Arsim, an unreliable narrator not only as a writer but specifically as the "I" character who does most of the story-telling, is a character perhaps only a fellow scribe could love (I did), though we need his more straightforward narrative and understand it all too well. But it's Milos, whose tongue is an incinerating flame and who "speaks" in italics, whose descent into madness holds the reader spellbound.
Early in the novel, before his speech becomes only, terrifyingly oracular, he tells a story that gets burned onto the reader's memory.
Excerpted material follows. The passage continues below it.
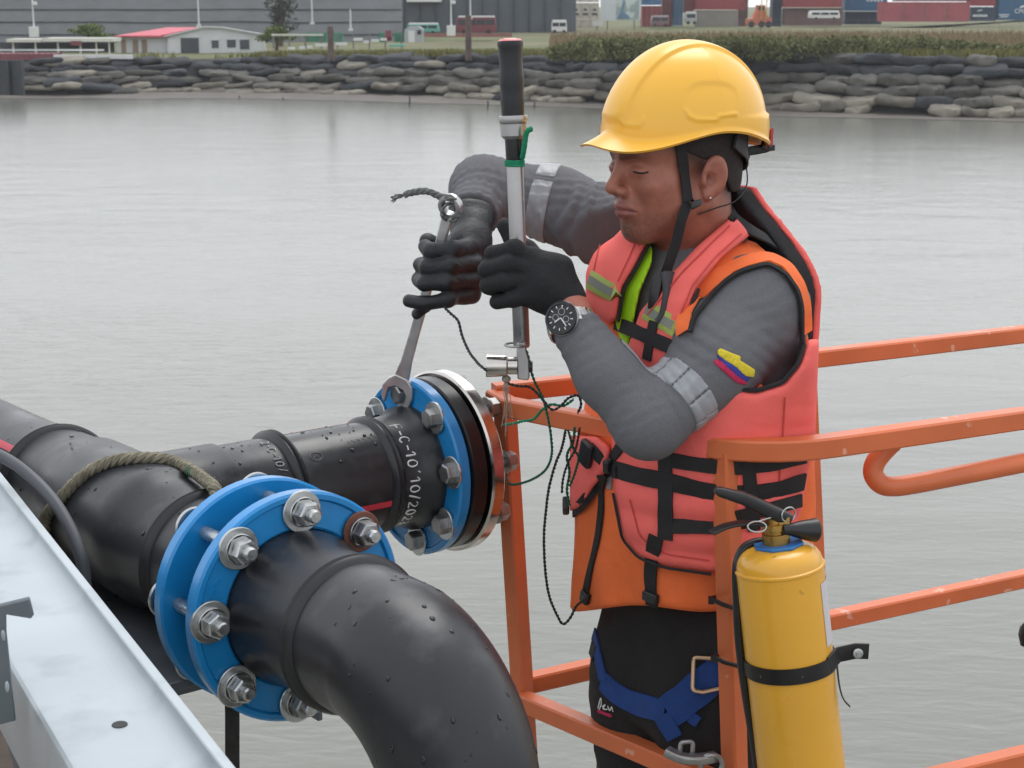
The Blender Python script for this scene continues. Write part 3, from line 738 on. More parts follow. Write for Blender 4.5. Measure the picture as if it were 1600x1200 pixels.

He attends a fallen soldier, a tale he tells in language redolent of Walt Whitman:
"I have held a friend's heart in the palm of my hand, I have thrust my hand into a chest ripped apart by bullets." Lying on the ground next to the man with the gunshot wounds, he kisses the dying man's lips.
Later, perhaps much later, the revived soldier locates Milos and writes him a letter about the temporarily life-giving qualities of that kiss, before his lasting death from a self-inflicted gunshot wound. The man's father, finding the men's forbidden letters, writes to Milos, promising, "I will end what my son did not: an eye for an eye, I am coming for you faggot."
Such is the pitch at which Statovci writes whatever the voice he is deploying at the moment. At a time when his success is almost unimaginable, he writes as only he can for readers who self-identify by turning page after burning page.